Work to be completed: Include the line with "PI = math.pi" and every line before it in the entries below, echoed exactly, but not the pictures.

** START Dataset records **

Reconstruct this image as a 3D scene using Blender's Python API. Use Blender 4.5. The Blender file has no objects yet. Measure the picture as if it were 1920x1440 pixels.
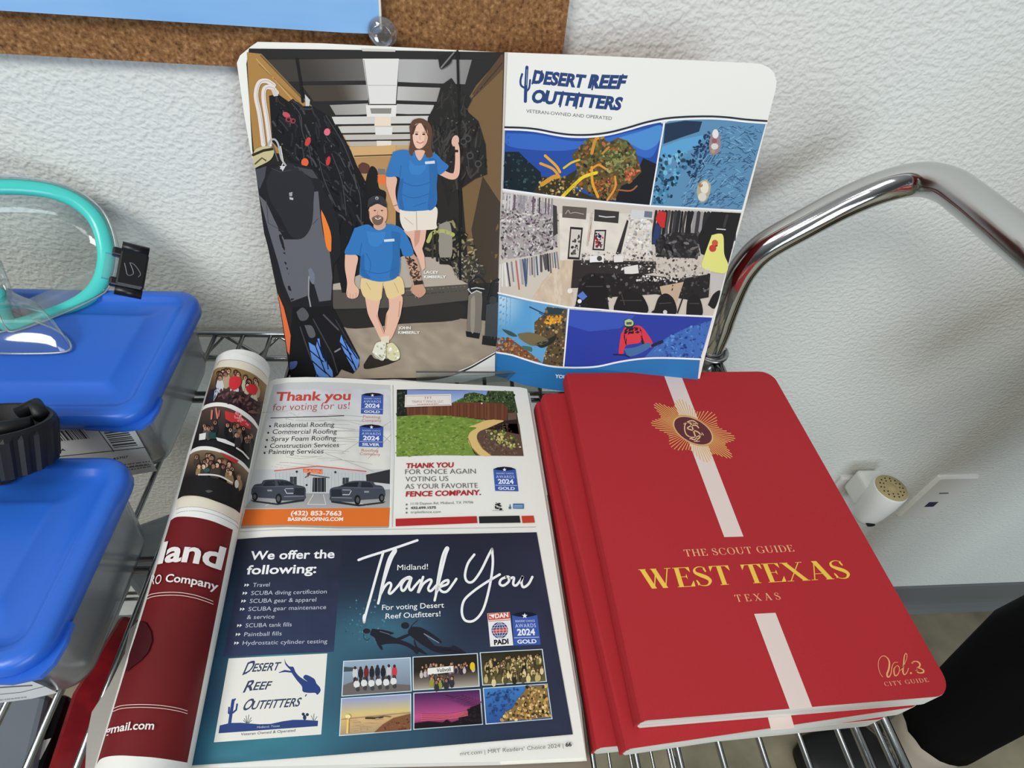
import bpy, bmesh, math, random
import numpy as np
from mathutils import Vector, Matrix
from mathutils.geometry import tessellate_polygon

SC = bpy.context.scene
COL = SC.collection
PI = math.pi

# ------------------------------------------------------------------ camera
CAM = np.array([0.0, -0.468, 1.22])
FPX, PITCH, ROLL, YAW = 1065.59, math.radians(45.866), math.radians(6.2164), math.radians(8.459)
def cam_rows():
    cy, sy, cp, sp = math.cos(YAW), math.sin(YAW), math.cos(PITCH), math.sin(PITCH)
    f = np.array([sy*cp, cy*cp, -sp]); rt = np.array([cy, -sy, 0.0]); up = np.cross(rt, f)
    r2 = math.cos(ROLL)*rt + math.sin(ROLL)*up
    u2 = -math.sin(ROLL)*rt + math.cos(ROLL)*up
    return r2, u2, f
CR, CU, CF = cam_rows()
cd = bpy.data.cameras.new('camera')
cam = bpy.data.objects.new('camera', cd); COL.objects.link(cam)
cd.sensor_fit = 'HORIZONTAL'; cd.sensor_width = 36.0; cd.lens = FPX/1920*36.0
cd.clip_start = 0.01; cd.clip_end = 50
cam.matrix_world = Matrix(((CR[0], CU[0], -CF[0], CAM[0]), (CR[1], CU[1], -CF[1], CAM[1]), (CR[2], CU[2], -CF[2], CAM[2]), (0, 0, 0, 1)))
SC.camera = cam

# ------------------------------------------------------------------ world, lights, exposure
w = bpy.data.worlds.new('world'); SC.world = w; w.use_nodes = True
bg = w.node_tree.nodes['Background']; bg.inputs[0].default_value = (0.86, 0.93, 1.0, 1); bg.inputs[1].default_value = 0.36
_tc = w.node_tree.nodes.new('ShaderNodeTexCoord'); _sx = w.node_tree.nodes.new('ShaderNodeSeparateXYZ'); _rp = w.node_tree.nodes.new('ShaderNodeValToRGB')   # dim room: pale ceiling, darker far walls
w.node_tree.links.new(_tc.outputs['Generated'], _sx.inputs[0]); w.node_tree.links.new(_sx.outputs['Z'], _rp.inputs[0]); w.node_tree.links.new(_rp.outputs[0], bg.inputs[0])
_e = _rp.color_ramp.elements; _e[0].position = 0.05; _e[0].color = (0.25, 0.26, 0.28, 1); _e[1].position = 0.62; _e[1].color = (1.25, 1.32, 1.38, 1)
def area(name, loc, target, sx, sy, power, color):
    l = bpy.data.lights.new(name, 'AREA'); l.shape = 'RECTANGLE'; l.size = sx; l.size_y = sy; l.energy = power; l.color = color
    o = bpy.data.objects.new(name, l); COL.objects.link(o); o.location = loc
    o.rotation_euler = (Vector(target)-Vector(loc)).to_track_quat('-Z', 'Y').to_euler()
    return o
area('ceiling_panel_lamp', (-1.10, -1.25, 2.45), (-0.75, -0.6, 0.6), 1.0, 0.6, 38, (1.0, 0.985, 0.95))
area('far_panel_lamp', (-0.10, -2.2, 2.65), (-0.10, -1.4, 0), 1.2, 0.6, 16, (1.0, 0.985, 0.95))
area('cool_fill', (1.3, -2.9, 1.2), (0.8, 0.0, 0.5), 1.6, 1.2, 58, (0.78, 0.90, 1.0))  # added cool fill to brighten the lower right wall; no window is known there
SC.view_settings.view_transform = 'Standard'
SC.view_settings.look = 'None'
SC.view_settings.gamma = 1.0
SC.view_settings.use_curve_mapping = False
SC.view_settings.exposure = -0.45
SC.cycles.max_bounces = 10; SC.cycles.transparent_max_bounces = 24
SC.cycles.caustics_reflective = False; SC.cycles.caustics_refractive = False
SC.cycles.sample_clamp_indirect = 4.0

# ------------------------------------------------------------------ pixel measurements -> places
def ray(px, py):
    return CR*((px-960.0)/FPX) - CU*((py-720.0)/FPX) + CF
def at_z(px, py, z):
    d = ray(px, py); return CAM + d*((z-CAM[2])/d[2])
def at_y(px, py, y):
    d = ray(px, py); return CAM + d*((y-CAM[1])/d[1])
def at_d(px, py, depth):
    return CAM + ray(px, py)*depth
def lin(c):
    c = [max(0.0, min(255.0, v))/255.0 for v in c[:3]]
    return tuple(v/12.92 if v <= 0.04045 else ((v+0.055)/1.055)**2.4 for v in c)

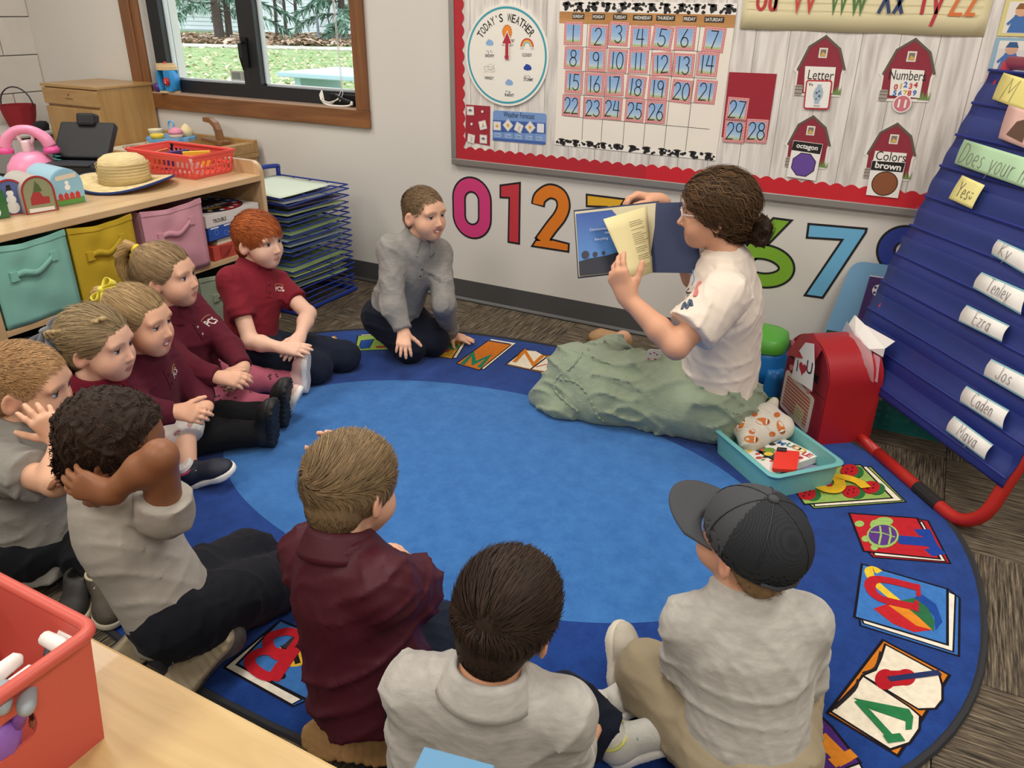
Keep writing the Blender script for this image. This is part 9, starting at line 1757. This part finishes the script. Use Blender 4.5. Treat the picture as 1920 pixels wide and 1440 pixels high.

** END Dataset records **

Solution to this problem:
Reconstruct this image as a 3D scene using Blender's Python API. Use Blender 4.5. The Blender file has no objects yet. Measure the picture as if it were 1920x1440 pixels.
import bpy, bmesh, math, random
import numpy as np
from mathutils import Vector, Matrix
from mathutils.geometry import tessellate_polygon

SC = bpy.context.scene
COL = SC.collection
PI = math.pi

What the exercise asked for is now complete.